TASK TO CARRY OUT » Give an exact transcription of every line, dropping the images.
--- --- ---
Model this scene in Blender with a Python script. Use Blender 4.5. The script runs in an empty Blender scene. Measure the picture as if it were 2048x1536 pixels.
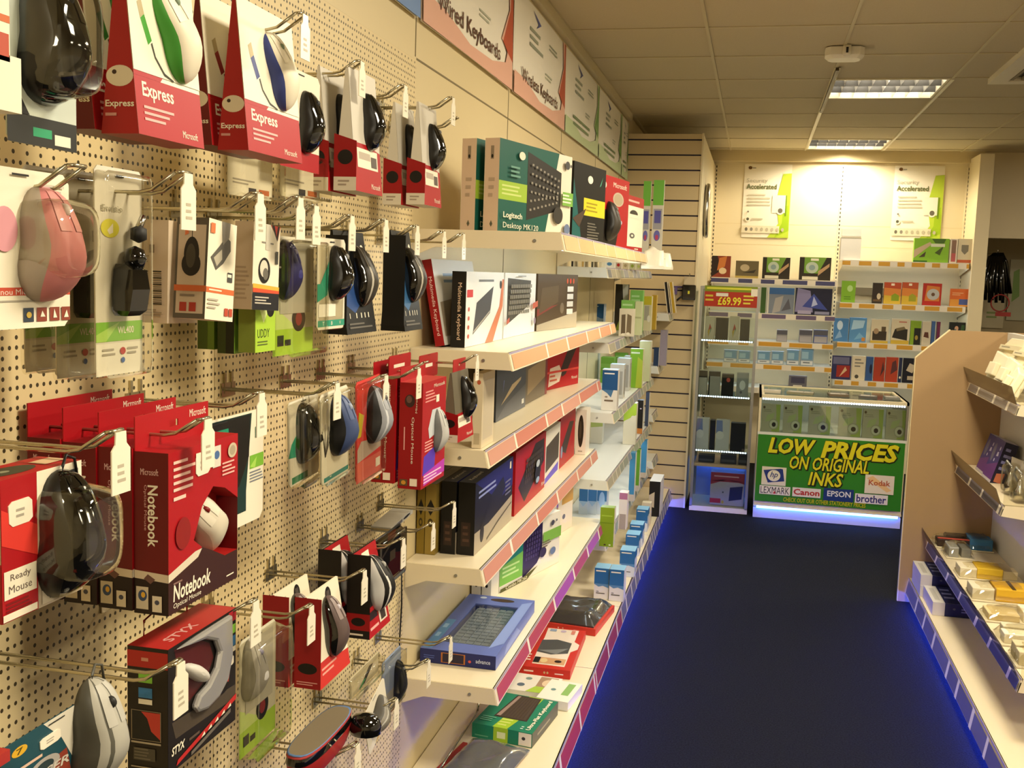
import bpy, math, random
from mathutils import Vector, Matrix
random.seed(7)
SC = bpy.context.scene
COL = SC.collection
# ------------------------------------------------------------------ camera
FPX, VX, VY, ROLL, EYE = 2090.0, 1512.0, 561.0, 0.0338, 1.55
_Y = Vector(((VX-1024)/FPX, -(VY-768)/FPX, -1)).normalized()
_e = Vector((math.cos(ROLL), -math.sin(ROLL), 0))
_X = (_e - _e.dot(_Y)*_Y).normalized()
_Z = _X.cross(_Y)
W2C = Matrix((_X, _Y, _Z)).transposed()          # world -> camera
cam = bpy.data.cameras.new('camera')
cam.sensor_width = 36.0
cam.lens = FPX/2048*36.0
cam.clip_start = 0.05
camo = bpy.data.objects.new('camera', cam)
COL.objects.link(camo)
camo.matrix_world = Matrix.Translation((0, 0, EYE)) @ W2C.transposed().to_4x4()
SC.camera = camo
# ------------------------------------------------------------------ view + world
SC.view_settings.view_transform = 'Standard'
SC.view_settings.look = 'None'
SC.view_settings.gamma = 1.0
SC.view_settings.use_curve_mapping = False
SC.view_settings.exposure = 0.0
wd = bpy.data.worlds.new('world'); SC.world = wd; wd.use_nodes = True
wd.node_tree.nodes['Background'].inputs[0].default_value = (1.0, .85, .6, 1)
wd.node_tree.nodes['Background'].inputs[1].default_value = 0.10
WARM = (1.0, .885, .67)
COOL = (.70, .85, 1.0)
BLUE = (.03, .07, 1.0)
K_CEIL, K_OFF, K_TUBE, K_LED = 28.0, 55.0, 8.0, 85.0
def area(name, loc, rot, size, sizey, watt, col):
    l = bpy.data.lights.new(name, 'AREA'); l.shape = 'RECTANGLE'; l.size = size; l.size_y = sizey
    l.energy = watt; l.color = col
    o = bpy.data.objects.new(name, l); COL.objects.link(o); o.location = loc; o.rotation_euler = rot
    return o
CEIL = 2.62
# the further ceiling lamps of the shop, above and behind the photographer
for i, (x, y) in enumerate([(.62, 3.75), (.62, 1.35), (.62, -1.05), (2.7, 3.75), (2.7, 1.35), (2.7, 6.15)]):
    area('ceiling_lamp', (x, y, CEIL-.03), (0, 0, 0), .5, .5, K_OFF*(1.0 if i < 3 else .7), WARM)
# the light of the two visible ceiling lamps, leaving through their louvres
def lamp(name, loc, watt, col, cone=165):
    l = bpy.data.lights.new(name, 'SPOT'); l.energy = watt; l.color = col; l.spot_size = math.radians(cone); l.spot_blend = .35; l.shadow_soft_size = .03
    o = bpy.data.objects.new(name, l); COL.objects.link(o); o.location = loc; return o
for y, w_ in ((6.17, 17.0), (8.58, 24.0)):
    for k in (-1, 0, 1): lamp('louvre_lamp', (.625, y+.19*k, CEIL-.012), w_, WARM)
# ------------------------------------------------------------------ pixel -> point on a plane of the room
def at(px, py, X=None, Y=None, Z=None):
    d = W2C.transposed() @ Vector(((px-1024)/FPX, -(py-768)/FPX, -1))
    t = X/d.x if X is not None else Y/d.y if Y is not None else (Z-EYE)/d.z
    return Vector((d.x*t, d.y*t, d.z*t+EYE))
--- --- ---
EXPECTED ANSWER »
Model this scene in Blender with a Python script. Use Blender 4.5. The script runs in an empty Blender scene. Measure the picture as if it were 2048x1536 pixels.
import bpy, math, random
from mathutils import Vector, Matrix
random.seed(7)
SC = bpy.context.scene
COL = SC.collection
# ------------------------------------------------------------------ camera
FPX, VX, VY, ROLL, EYE = 2090.0, 1512.0, 561.0, 0.0338, 1.55
_Y = Vector(((VX-1024)/FPX, -(VY-768)/FPX, -1)).normalized()
_e = Vector((math.cos(ROLL), -math.sin(ROLL), 0))
_X = (_e - _e.dot(_Y)*_Y).normalized()
_Z = _X.cross(_Y)
W2C = Matrix((_X, _Y, _Z)).transposed()          # world -> camera
cam = bpy.data.cameras.new('camera')
cam.sensor_width = 36.0
cam.lens = FPX/2048*36.0
cam.clip_start = 0.05
camo = bpy.data.objects.new('camera', cam)
COL.objects.link(camo)
camo.matrix_world = Matrix.Translation((0, 0, EYE)) @ W2C.transposed().to_4x4()
SC.camera = camo
# ------------------------------------------------------------------ view + world
SC.view_settings.view_transform = 'Standard'
SC.view_settings.look = 'None'
SC.view_settings.gamma = 1.0
SC.view_settings.use_curve_mapping = False
SC.view_settings.exposure = 0.0
wd = bpy.data.worlds.new('world'); SC.world = wd; wd.use_nodes = True
wd.node_tree.nodes['Background'].inputs[0].default_value = (1.0, .85, .6, 1)
wd.node_tree.nodes['Background'].inputs[1].default_value = 0.10
WARM = (1.0, .885, .67)
COOL = (.70, .85, 1.0)
BLUE = (.03, .07, 1.0)
K_CEIL, K_OFF, K_TUBE, K_LED = 28.0, 55.0, 8.0, 85.0
def area(name, loc, rot, size, sizey, watt, col):
    l = bpy.data.lights.new(name, 'AREA'); l.shape = 'RECTANGLE'; l.size = size; l.size_y = sizey
    l.energy = watt; l.color = col
    o = bpy.data.objects.new(name, l); COL.objects.link(o); o.location = loc; o.rotation_euler = rot
    return o
CEIL = 2.62
# the further ceiling lamps of the shop, above and behind the photographer
for i, (x, y) in enumerate([(.62, 3.75), (.62, 1.35), (.62, -1.05), (2.7, 3.75), (2.7, 1.35), (2.7, 6.15)]):
    area('ceiling_lamp', (x, y, CEIL-.03), (0, 0, 0), .5, .5, K_OFF*(1.0 if i < 3 else .7), WARM)
# the light of the two visible ceiling lamps, leaving through their louvres
def lamp(name, loc, watt, col, cone=165):
    l = bpy.data.lights.new(name, 'SPOT'); l.energy = watt; l.color = col; l.spot_size = math.radians(cone); l.spot_blend = .35; l.shadow_soft_size = .03
    o = bpy.data.objects.new(name, l); COL.objects.link(o); o.location = loc; return o
for y, w_ in ((6.17, 17.0), (8.58, 24.0)):
    for k in (-1, 0, 1): lamp('louvre_lamp', (.625, y+.19*k, CEIL-.012), w_, WARM)
# ------------------------------------------------------------------ pixel -> point on a plane of the room
def at(px, py, X=None, Y=None, Z=None):
    d = W2C.transposed() @ Vector(((px-1024)/FPX, -(py-768)/FPX, -1))
    t = X/d.x if X is not None else Y/d.y if Y is not None else (Z-EYE)/d.z
    return Vector((d.x*t, d.y*t, d.z*t+EYE))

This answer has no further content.